The Brussels elite threw all its punches at the latest Trump-Putin conversation, but clearly failed to leave a mark, with Washington predicting yesterday that a full Ukraine ceasefire agreement could be reached in as soon as “a couple of weeks.”
U.S. National Security Advisor Mike Waltz also confirmed on Wednesday that “technical teams” from the countries involved will soon meet in Saudi Arabia to discuss “implementing and expanding” the partial ceasefire which has already been secured, and which European politicians and journalists have enjoyed dismissing as a failure.
These same media figures have been keen, when reporting on Donald Trump’s call with Volodymyr Zelensky last night, to draw attention back to the pair’s—how to put it—passionate exchange in the Oval Office earlier this month. Perhaps that’s good for hits, but what actually matters now is a new U.S. proposal to run a Ukrainian power plant, which Trump said “would be the best protection”—as opposed to, say, a European ‘peacekeeping’ force. And that, as Zelensky put it, recent efforts have “significantly helped in moving toward ending the war.”

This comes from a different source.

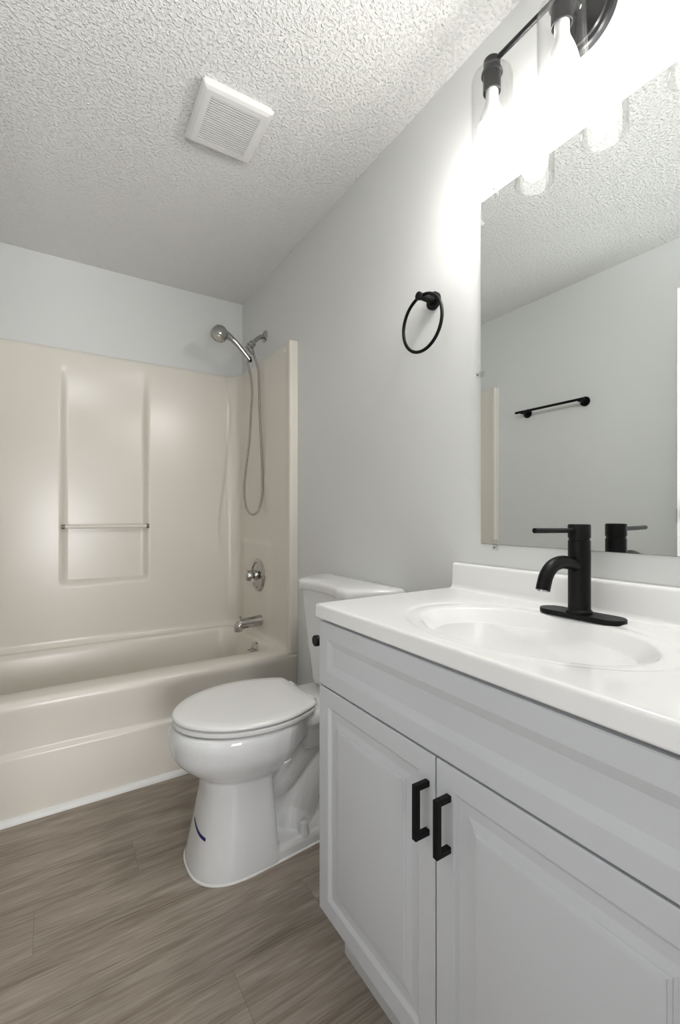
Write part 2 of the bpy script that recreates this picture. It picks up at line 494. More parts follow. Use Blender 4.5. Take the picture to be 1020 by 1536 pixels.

I had a positive, very substantive, and frank conversation with President of the United States Donald Trump @POTUS. I thanked him for a good and productive start to the work of the Ukrainian and American teams in Jeddah on March 11—this meeting of the teams significantly helped… pic.twitter.com/JFBd5EeIkg
— Volodymyr Zelenskyy / Володимир Зеленський (@ZelenskyyUa) March 19, 2025
It remains to be seen whether the same could be said of talks in London on Thursday between military officials representing countries in the so-called ‘coalition of the willing.’ It doesn’t help that in Britain, at least, strategic defence reviewer and retired general Richard Barrons says current defence spending targets are not enough for the country to stand up to its own rhetorical commitments.
European Union leaders are also gathering today for another European Council meeting in which Ukraine will dominate the agenda.